A year of quiet in Gaza


Aug. 26 marked a year since a cease-fire between Israel and Hamas in Gaza went into effect, ending 50 days of rocket fire into Israel and Israeli air-and-ground military retaliation. While the possibility of another war breaking out soon appears to be low, little is being done to rebuild Gaza, home to 1.8 million Palestinians and long one of the world’s poorest spots. “Not a single one of the nearly 18,000 homes destroyed or severely damaged in Gaza is habitable,” The New York Times reported last week.

The reasons for inaction in Gaza appear to be several. One is the political rivalry between Hamas in Gaza and the Palestinian Authority in the West Bank. Another culprit is the international community, which pledged $2.5 billion but has only delivered $340 million. Still another is the black market in Gaza, which has diverted the concrete meant for building, some of it winding up in the tunnels that Hamas and other groups have used to launch attacks into Israel.

Indirect talks between Israel and Hamas toward a long-term cease-fire are reported to be underway, mediated by former British Prime Minister Tony Blair, something Israel has denied. Hamas still calls for the destruction of Israel, and Israel still considers Hamas a terrorist organization. But beyond Hamas, there are even more extreme groups in Gaza that resemble the so-called Islamic State. For that reason, Israel doesn’t want Hamas to collapse. And observers hope that an agreement could lead to a period of stability that would see Israel and Egypt at least partially lifting their economic blockades of Gaza.
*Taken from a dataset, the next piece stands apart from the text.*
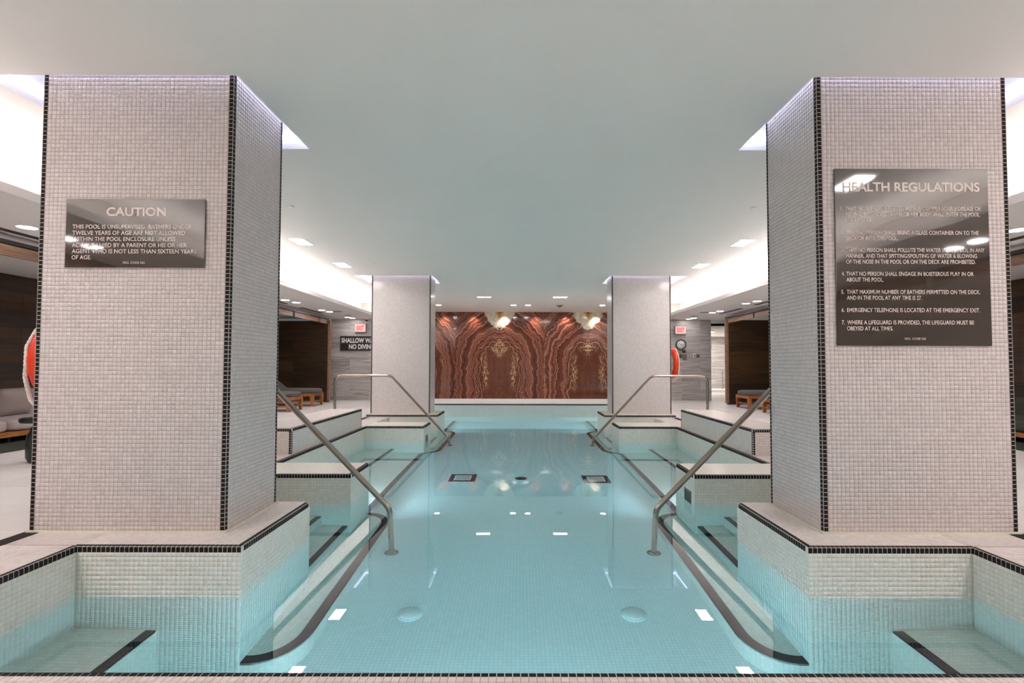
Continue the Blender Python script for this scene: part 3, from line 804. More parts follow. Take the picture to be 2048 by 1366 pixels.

Gaza needs relief. Israel needs security and an end to threats by rockets and through tunnels. If all parties can work with the needs of the people — not political goals — in mind, there might be hope for Gaza, and the area might avoid another devastating war. Of course, if history is any guide, the chances of stability cementing its presence in that corner of the world are slim. We won’t hold our breath.